In Rodin’s studio, in 1880, The Thinker was still called "Dante".  Placed in the middle of the gate’s tympanum, the poet overlooked the cycles of his work and the circles of hell. But he was never draped in purple. Entirely naked, he rapidly became, in Rodin’s thought and conception, a man in his elemental state deprived of all historical, mythological and narrative trappings. In 1888, The Thinker was exhibited independently. In Paris the following year, it was no longer called "Dante" but "The Thinker: the Poet". Seated on a rock, the bone of his hand pressing into his mouth, he plunges his elbow into the muscles of the opposite leg in an unprecedented, almost supernatural position. It is thus that Rodin endows his Thinker with the qualities of a creator. It is as if his extreme concentration absorbs all of his surroundings. In 1881, Rodin placed the sculpture on a high shelf. From there, it contemplated the world the artist was in the midst of creating.
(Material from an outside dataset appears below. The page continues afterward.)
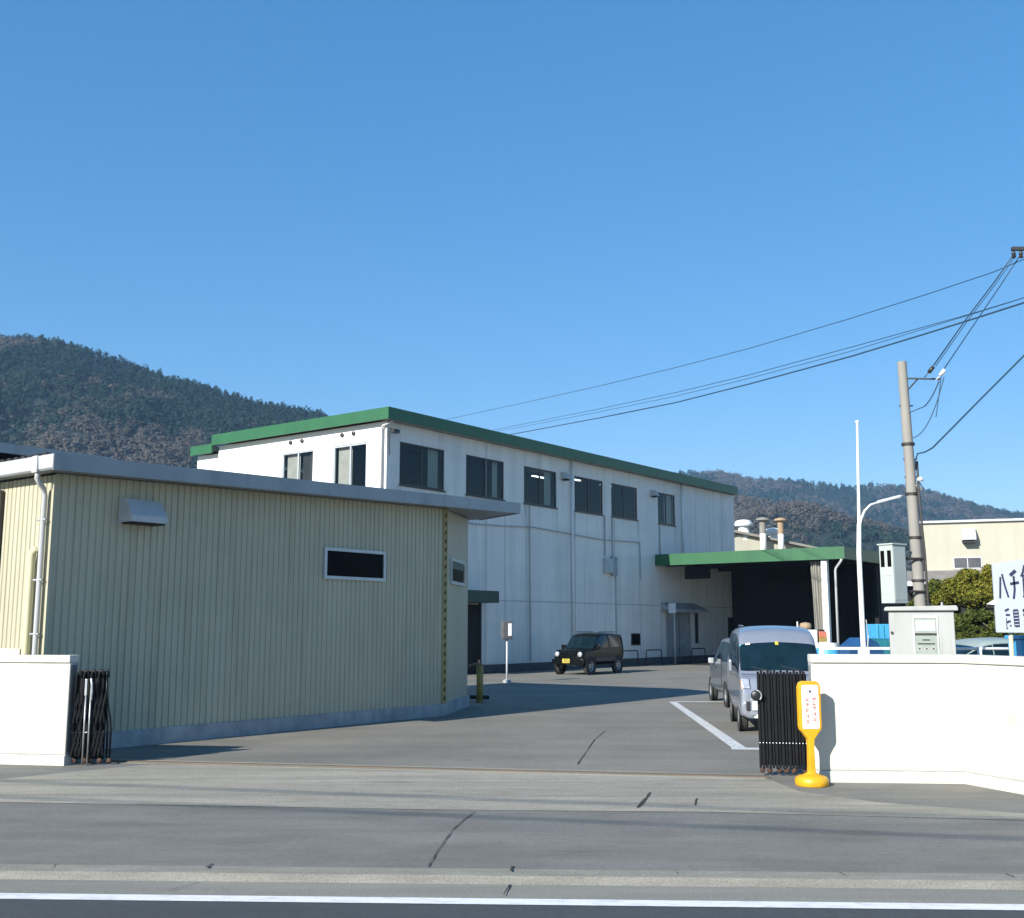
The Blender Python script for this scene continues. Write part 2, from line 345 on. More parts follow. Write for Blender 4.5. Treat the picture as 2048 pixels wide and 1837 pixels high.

Whilst remaining part of the monumental Gates of Hell, The Thinker was exhibited on its own in 1888 and thus became a fully autonomous work. Enlarged in 1904, it acquired a monumental dimension which increased its popularity: this image of a man immersed in thought, yet whose powerful body suggests a great capacity for action, quickly became one of the world’s most famous sculptures.

This work will be included in the forthcoming Catalogue Critique de l'oeuvre sculpté d'Auguste Rodin being currently prepared by Galerie Brame & Lorenceau under the direction of Jérôme Le Blay under the archive number 2018-5726B.